Around midweek, I had to move quickly to raise my concerns about a change that had apparently been discussed for quite some time at a senior level, but not with the people most directly affected – including me. It seemed like a classic case of trying to optimise one part of a complex system, but in the process undermining work that was already in progress elsewhere. The fact that I know and trust the people involved made it all the more disappointing that they had not thought this through. Some of the other people who I would have wanted to involve in my response were on leave, so I have had to trust my instincts and propose something that I think will work better for us all.

There was also a meeting of the informal group of digital profession leads that I have been convening across our soon-to-merge NHS national organisations. Colleagues shared some progress but also some common frustrations about things that might be leading them further away from the conditions we know are essential for modern digital delivery. We agreed to revisit the “hopes and fears” board we made in our first meeting late last year, and see which of them have and have not transpired.

What did I learn?

The next morning, I was reminded that sometimes it pays to channel frustration into making good trouble. After reflecting on why these difficulties were recurring, I emailed some important people and asked them to make a specific change in the way they’re approaching things. I got a quick response from one of them, and a lovely call from another offering to work together to fix it.

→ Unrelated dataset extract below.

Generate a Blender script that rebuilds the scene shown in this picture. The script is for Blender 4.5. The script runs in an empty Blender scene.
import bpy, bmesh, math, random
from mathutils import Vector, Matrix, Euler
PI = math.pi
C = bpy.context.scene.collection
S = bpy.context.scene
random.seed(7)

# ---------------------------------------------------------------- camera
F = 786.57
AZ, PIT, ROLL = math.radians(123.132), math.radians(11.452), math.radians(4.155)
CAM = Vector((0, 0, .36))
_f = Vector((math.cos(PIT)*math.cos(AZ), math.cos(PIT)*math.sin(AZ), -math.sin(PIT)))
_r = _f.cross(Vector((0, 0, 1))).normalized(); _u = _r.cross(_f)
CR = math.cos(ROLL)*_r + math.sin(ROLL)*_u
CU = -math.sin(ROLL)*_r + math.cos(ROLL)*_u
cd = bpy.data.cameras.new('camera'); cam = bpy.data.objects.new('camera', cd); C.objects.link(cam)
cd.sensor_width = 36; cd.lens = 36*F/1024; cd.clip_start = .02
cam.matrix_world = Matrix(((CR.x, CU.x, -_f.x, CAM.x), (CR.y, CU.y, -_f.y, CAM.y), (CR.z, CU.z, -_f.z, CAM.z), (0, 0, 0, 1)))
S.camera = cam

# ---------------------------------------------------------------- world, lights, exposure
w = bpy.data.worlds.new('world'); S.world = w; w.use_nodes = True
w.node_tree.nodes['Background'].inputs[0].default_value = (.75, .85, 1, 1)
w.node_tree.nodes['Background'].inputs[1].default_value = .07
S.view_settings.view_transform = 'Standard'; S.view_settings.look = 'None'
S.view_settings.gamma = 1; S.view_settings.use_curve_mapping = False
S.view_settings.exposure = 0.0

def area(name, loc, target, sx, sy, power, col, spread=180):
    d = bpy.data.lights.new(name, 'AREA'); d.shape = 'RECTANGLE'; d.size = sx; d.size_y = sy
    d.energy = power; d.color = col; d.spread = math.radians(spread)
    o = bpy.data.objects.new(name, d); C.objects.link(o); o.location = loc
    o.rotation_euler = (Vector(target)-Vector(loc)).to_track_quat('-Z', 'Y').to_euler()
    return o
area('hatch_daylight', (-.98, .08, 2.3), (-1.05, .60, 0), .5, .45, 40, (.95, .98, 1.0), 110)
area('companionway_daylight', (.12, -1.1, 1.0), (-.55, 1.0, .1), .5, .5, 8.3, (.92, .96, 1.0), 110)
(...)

What do I need to take care of?

In retrospect, it’s a red flag that a couple of people told me I had been “brave” to send a message to some national directors. It didn’t feel especially brave to me. I’ve hesitated longer over some takeaway choices than I did on hitting the send button. But if it’s considered brave for me – an executive senior manager in the organisation – to contact people a couple of pay grades higher than me, what must it feel like to more junior colleagues, or people from minorities who don’t start every working day with the invisible knapsack of white, male, middle-class privilege that I was born to? Surely it’s a precondition for psychological safety that no one thinks it’s brave to call out what’s wrong.

This week was hard – partly because the challenges I’ve described above landed in a week when my work was compressed into only 3.5 days. I was grateful to a colleague who directly asked me on a one-to-one if I was OK as I raged about the situation. I hope I would do the same for someone else.